This snow white business is essentially dark as a tomb

From the picture he looks diminutive. Of course, looks can be deceiving. But if Maina Chege lacks the height, he is more than generously compensated in eloquence.

Hear him: "Pure, open, transparent deal and white as cotton," is how he describes the deal that he brokered for City Hall through his Naen Rech Ltd.

"There is no scandal here," Chege adds. "The only scandal came when lawyers denied me my sweat and took away my Sh173 million profit."

"Just as other companies have to make profit to pay their employees and shareholders, so does Naen Rech Ltd."

I don’t think anyone can put it better than that. Chege’s company, which offered Sh24 million piece of land to City Hall at Sh283 million was doing a perfect job for itself and its owners.

And that’s the way it should be. Why, as Agriculture minister William Ruto would put it, land is not contraband, and can be transacted on willing seller willing buyer basis.

Easy to excavate

City Hall is not complaining, which presupposes the land procured was good value for money, even though the terrain is a rocky patch not easy to excavate.

For those who have forgotten, the land was to be used as a cemetery because Langata has been filled up for ages, and now Kenyans are piling dead upon dead.

Chege is incensed by the noise being generated about the meagre profit he made from the sale. "What I was left with was peanuts," he says of his Sh9 million profit, "It is even shameful to mention the amount."
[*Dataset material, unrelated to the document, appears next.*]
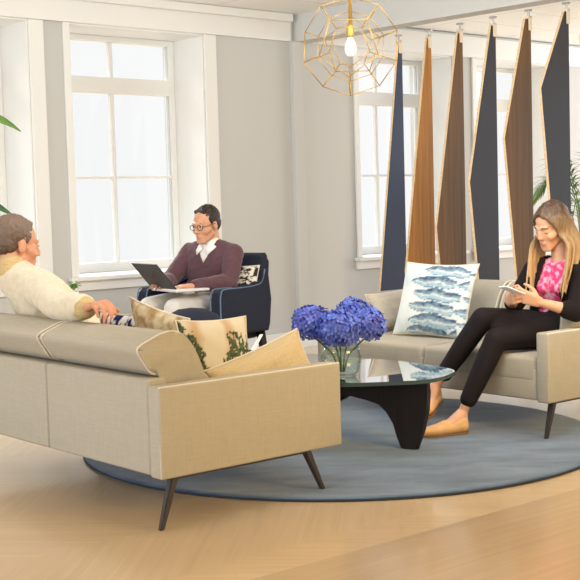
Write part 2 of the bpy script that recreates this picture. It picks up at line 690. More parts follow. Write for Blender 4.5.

Indeed, if many of us were in Chege’s shoes and received such a desultory sum after such a hard task, scouring the length and breadth of the country searching for land befitting a cemetery, then suicide would be a viable option.

At least would he have the last laugh by having the Nairobi City Council dig through rock to prepare his final resting place.

But Chege should find it solace from the manner the "profits" were shared out.

Part of the deal

One gentleman was offered a healthy amount just by running errands.

Well, one might say that was no mean task, considering getting stamps in the right places (and a falsified valuation) was a critical part of the deal.

I’m re-reading Dambudzo Marechera’s Cemetery of Mind just to understand this story better.

The departed Zimbabwean poet’s collection might convey some succinct wisdom that has eluded those contesting the land deal.

Indeed, for us to care about dead, when we don’t care for the living, is one of the contradictions that define us.

Which is why we should march in the streets and push for Chege’s full compensation of Sh173 million. Or it to recover Sh9 million?

Remember, snow-white deals shouldn’t stink to high heavens.